While it could theoretically be done on device, it would require the device to have dedicated hardware that is capable of doing the processing, so it would only work on a limited number of devices. It would be pretty easy to test this if a known modified video were available.

[–] errer@lemmy.world 15 points 4 months ago

AI upscaling can be run on a ton of devices nowadays.

Also people are forgetting it’s not just storage, it’s bandwidth they save with this move. So even if they store both the low and high res copies they can save 4x the bandwidth (or more) serving to devices with upscaling capabilities.

[–] TheRealKuni@piefed.social 11 points 4 months ago (1 children)

It’s not that computationally intensive to upscale frames. TVs have been doing it algorithmically for ages and looking good doing it.
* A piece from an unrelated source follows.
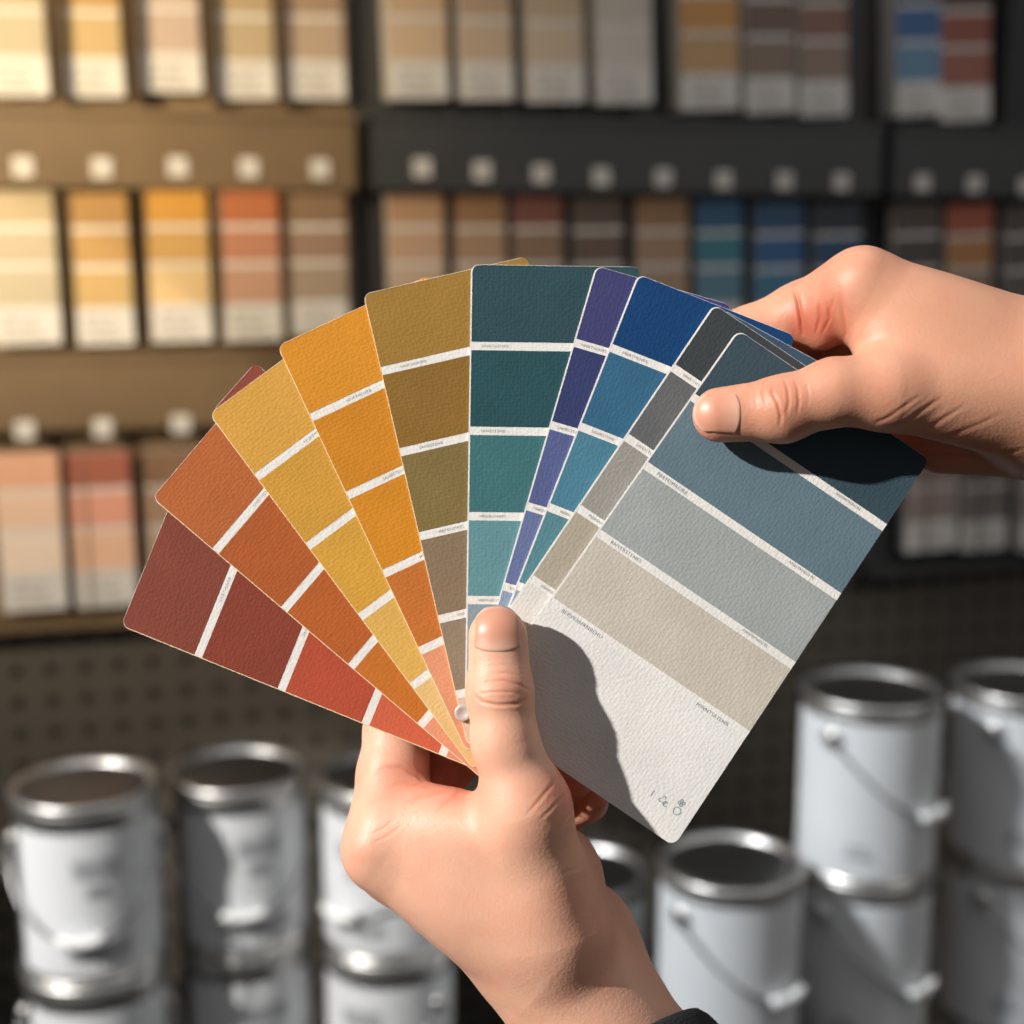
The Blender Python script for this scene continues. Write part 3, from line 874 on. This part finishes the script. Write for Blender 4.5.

Hell, nVidia graphics cards can do it for every single frame of high end games with DLSS. Calling it “AI” because the type of algorithm it’s using is just cashing in on the buzzword.

(Unless I’m misunderstanding what’s going on.)

[–] Zarxrax@lemmy.world 3 points 4 months ago (1 children)

You are right that nvidia cards can do it for games using DLSS. Nvidia also has a version called RTX video that works for video. But are they could to be dedicating hardware for playback every single time a user requests to play a short? That is significantly different than just serving a file to the viewer. If they had all of these Nvidia cards laying around, they surely have better things that they could use them for. To be clear here, the ONLY thing I am taking issue with is a comment that it seems that youtube may be upscaling videos on the fly (as opposed to upscaling them once when they are uploaded, and then serving that file 1 million times). I'm simply saying that it makes a hell of a lot more sense any day of the week to upscale a file one time than to upscale it 1 million times.

[–] faythofdragons@slrpnk.net 2 points 4 months ago

My video card deffo heats up more when watching youtube over peertube. I'm pretty sure they're using my graphics card for upscaling.